Es curioso que la letra distintiva del español, la que está en su propio nombre y en el de nuestro país, la ñ, sea una grafía que no existía en latín, es decir, que nos la hemos inventado.

El origen de la ñ está en la economía, en la necesidad de los copistas de la Edad Media de ahorrar esfuerzo. La secuencia nn, para abreviar, empezó a escribirse con una sola n y una virgulilla encima que la distinguía de la n propiamente dicha, y así en lugar de tener que escribir dos letras, escribían una con una pequeña rayita encima. Si entonces hubiera estado inventada la fotocopiadora, hoy la ñ no existiría.

Curiosamente la ñ ha pasado del castellano al gallego, al euskera y a muchas lenguas indígenas sudamericanas, como el quechua, el guaraní y el aimara, y también al tagalo filipino. El italiano y el francés optaron por el grupo gn para reproducir ese sonido, mientras que el portugués eligió nh y el catalán ny.
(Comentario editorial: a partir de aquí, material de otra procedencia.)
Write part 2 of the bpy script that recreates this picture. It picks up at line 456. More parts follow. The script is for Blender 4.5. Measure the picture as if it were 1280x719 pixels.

Con la revolución informática hubo un intento de eliminar la ñ, los primeros teclados de los ordenadores venían sin esa letra y hubo propuestas para volver a escribir nn o alguno de los grupos de las otras lenguas románicas, pero la flojera que nos sobreviene cuando se trata de poner puertas a tanto término inglés, se convirtió en defensa cerrada a la hora de proteger esa letra indefensa que finalmente hemos dado en señalar como la que nos identifica: la ñ es el origen del logo del Instituto Cervantes.

De cualquier forma, como ser diferente en este mundo globalizado no deja de ser un problema, los que tienen una ñ en su apellido (yo la tengo en el segundo, por suerte) sabrán de las dificultades a la hora de elegir un nombre para el correo electrónico, introducir los datos en un formulario de Internet o traspasar alguna aduana especialmente cicatera.